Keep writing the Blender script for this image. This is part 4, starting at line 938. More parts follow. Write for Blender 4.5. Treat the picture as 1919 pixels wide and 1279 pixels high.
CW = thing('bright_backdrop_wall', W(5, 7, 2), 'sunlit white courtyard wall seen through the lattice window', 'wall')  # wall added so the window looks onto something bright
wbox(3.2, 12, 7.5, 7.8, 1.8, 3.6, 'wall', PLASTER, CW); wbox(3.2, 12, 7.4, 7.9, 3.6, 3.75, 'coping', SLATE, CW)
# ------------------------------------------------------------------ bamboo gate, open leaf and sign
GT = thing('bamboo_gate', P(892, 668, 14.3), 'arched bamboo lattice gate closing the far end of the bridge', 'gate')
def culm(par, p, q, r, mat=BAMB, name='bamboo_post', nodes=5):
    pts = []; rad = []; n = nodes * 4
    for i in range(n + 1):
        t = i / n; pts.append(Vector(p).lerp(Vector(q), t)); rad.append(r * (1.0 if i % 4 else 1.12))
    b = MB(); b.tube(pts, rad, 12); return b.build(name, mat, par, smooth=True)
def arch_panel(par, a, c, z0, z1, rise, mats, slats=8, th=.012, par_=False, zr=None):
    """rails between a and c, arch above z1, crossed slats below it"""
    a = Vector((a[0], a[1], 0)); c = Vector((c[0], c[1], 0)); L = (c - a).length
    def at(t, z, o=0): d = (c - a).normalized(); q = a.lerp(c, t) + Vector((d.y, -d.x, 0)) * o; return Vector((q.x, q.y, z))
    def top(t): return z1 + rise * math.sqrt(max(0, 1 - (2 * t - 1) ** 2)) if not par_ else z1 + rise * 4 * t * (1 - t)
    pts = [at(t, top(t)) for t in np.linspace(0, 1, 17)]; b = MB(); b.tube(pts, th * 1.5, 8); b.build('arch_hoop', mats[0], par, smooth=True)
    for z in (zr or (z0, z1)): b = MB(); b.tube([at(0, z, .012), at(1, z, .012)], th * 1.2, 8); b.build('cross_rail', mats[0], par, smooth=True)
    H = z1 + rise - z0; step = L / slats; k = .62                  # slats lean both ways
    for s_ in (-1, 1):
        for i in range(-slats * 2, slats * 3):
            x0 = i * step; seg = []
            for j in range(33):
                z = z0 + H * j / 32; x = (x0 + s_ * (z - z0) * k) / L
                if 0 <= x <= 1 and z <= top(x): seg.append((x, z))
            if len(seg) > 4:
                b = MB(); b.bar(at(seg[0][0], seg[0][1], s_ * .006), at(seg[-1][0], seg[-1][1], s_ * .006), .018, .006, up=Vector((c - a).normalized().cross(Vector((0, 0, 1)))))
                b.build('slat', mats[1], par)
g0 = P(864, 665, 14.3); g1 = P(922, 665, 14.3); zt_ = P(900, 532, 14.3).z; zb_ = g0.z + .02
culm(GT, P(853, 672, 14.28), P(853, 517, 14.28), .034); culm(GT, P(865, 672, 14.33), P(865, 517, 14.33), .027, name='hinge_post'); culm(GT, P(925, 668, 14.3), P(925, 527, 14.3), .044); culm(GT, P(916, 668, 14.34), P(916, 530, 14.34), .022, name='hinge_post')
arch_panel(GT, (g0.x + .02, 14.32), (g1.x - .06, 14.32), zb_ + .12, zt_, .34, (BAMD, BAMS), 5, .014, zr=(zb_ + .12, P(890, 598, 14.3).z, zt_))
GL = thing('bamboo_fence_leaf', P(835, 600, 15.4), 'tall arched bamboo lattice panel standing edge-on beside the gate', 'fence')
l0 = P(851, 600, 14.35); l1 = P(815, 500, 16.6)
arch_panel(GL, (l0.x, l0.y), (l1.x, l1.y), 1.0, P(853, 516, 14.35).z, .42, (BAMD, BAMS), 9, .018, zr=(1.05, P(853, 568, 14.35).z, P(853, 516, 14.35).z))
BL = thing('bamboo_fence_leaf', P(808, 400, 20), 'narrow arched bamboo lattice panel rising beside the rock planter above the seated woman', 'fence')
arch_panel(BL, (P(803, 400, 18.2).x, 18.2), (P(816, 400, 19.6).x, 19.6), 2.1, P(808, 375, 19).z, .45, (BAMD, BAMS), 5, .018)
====
> Task requirements
Each line of the material above must be retyped precisely.

> Final answer
Keep writing the Blender script for this image. This is part 4, starting at line 938. More parts follow. Write for Blender 4.5. Treat the picture as 1919 pixels wide and 1279 pixels high.
CW = thing('bright_backdrop_wall', W(5, 7, 2), 'sunlit white courtyard wall seen through the lattice window', 'wall')  # wall added so the window looks onto something bright
wbox(3.2, 12, 7.5, 7.8, 1.8, 3.6, 'wall', PLASTER, CW); wbox(3.2, 12, 7.4, 7.9, 3.6, 3.75, 'coping', SLATE, CW)
# ------------------------------------------------------------------ bamboo gate, open leaf and sign
GT = thing('bamboo_gate', P(892, 668, 14.3), 'arched bamboo lattice gate closing the far end of the bridge', 'gate')
def culm(par, p, q, r, mat=BAMB, name='bamboo_post', nodes=5):
    pts = []; rad = []; n = nodes * 4
    for i in range(n + 1):
        t = i / n; pts.append(Vector(p).lerp(Vector(q), t)); rad.append(r * (1.0 if i % 4 else 1.12))
    b = MB(); b.tube(pts, rad, 12); return b.build(name, mat, par, smooth=True)
def arch_panel(par, a, c, z0, z1, rise, mats, slats=8, th=.012, par_=False, zr=None):
    """rails between a and c, arch above z1, crossed slats below it"""
    a = Vector((a[0], a[1], 0)); c = Vector((c[0], c[1], 0)); L = (c - a).length
    def at(t, z, o=0): d = (c - a).normalized(); q = a.lerp(c, t) + Vector((d.y, -d.x, 0)) * o; return Vector((q.x, q.y, z))
    def top(t): return z1 + rise * math.sqrt(max(0, 1 - (2 * t - 1) ** 2)) if not par_ else z1 + rise * 4 * t * (1 - t)
    pts = [at(t, top(t)) for t in np.linspace(0, 1, 17)]; b = MB(); b.tube(pts, th * 1.5, 8); b.build('arch_hoop', mats[0], par, smooth=True)
    for z in (zr or (z0, z1)): b = MB(); b.tube([at(0, z, .012), at(1, z, .012)], th * 1.2, 8); b.build('cross_rail', mats[0], par, smooth=True)
    H = z1 + rise - z0; step = L / slats; k = .62                  # slats lean both ways
    for s_ in (-1, 1):
        for i in range(-slats * 2, slats * 3):
            x0 = i * step; seg = []
            for j in range(33):
                z = z0 + H * j / 32; x = (x0 + s_ * (z - z0) * k) / L
                if 0 <= x <= 1 and z <= top(x): seg.append((x, z))
            if len(seg) > 4:
                b = MB(); b.bar(at(seg[0][0], seg[0][1], s_ * .006), at(seg[-1][0], seg[-1][1], s_ * .006), .018, .006, up=Vector((c - a).normalized().cross(Vector((0, 0, 1)))))
                b.build('slat', mats[1], par)
g0 = P(864, 665, 14.3); g1 = P(922, 665, 14.3); zt_ = P(900, 532, 14.3).z; zb_ = g0.z + .02
culm(GT, P(853, 672, 14.28), P(853, 517, 14.28), .034); culm(GT, P(865, 672, 14.33), P(865, 517, 14.33), .027, name='hinge_post'); culm(GT, P(925, 668, 14.3), P(925, 527, 14.3), .044); culm(GT, P(916, 668, 14.34), P(916, 530, 14.34), .022, name='hinge_post')
arch_panel(GT, (g0.x + .02, 14.32), (g1.x - .06, 14.32), zb_ + .12, zt_, .34, (BAMD, BAMS), 5, .014, zr=(zb_ + .12, P(890, 598, 14.3).z, zt_))
GL = thing('bamboo_fence_leaf', P(835, 600, 15.4), 'tall arched bamboo lattice panel standing edge-on beside the gate', 'fence')
l0 = P(851, 600, 14.35); l1 = P(815, 500, 16.6)
arch_panel(GL, (l0.x, l0.y), (l1.x, l1.y), 1.0, P(853, 516, 14.35).z, .42, (BAMD, BAMS), 9, .018, zr=(1.05, P(853, 568, 14.35).z, P(853, 516, 14.35).z))
BL = thing('bamboo_fence_leaf', P(808, 400, 20), 'narrow arched bamboo lattice panel rising beside the rock planter above the seated woman', 'fence')
arch_panel(BL, (P(803, 400, 18.2).x, 18.2), (P(816, 400, 19.6).x, 19.6), 2.1, P(808, 375, 19).z, .45, (BAMD, BAMS), 5, .018)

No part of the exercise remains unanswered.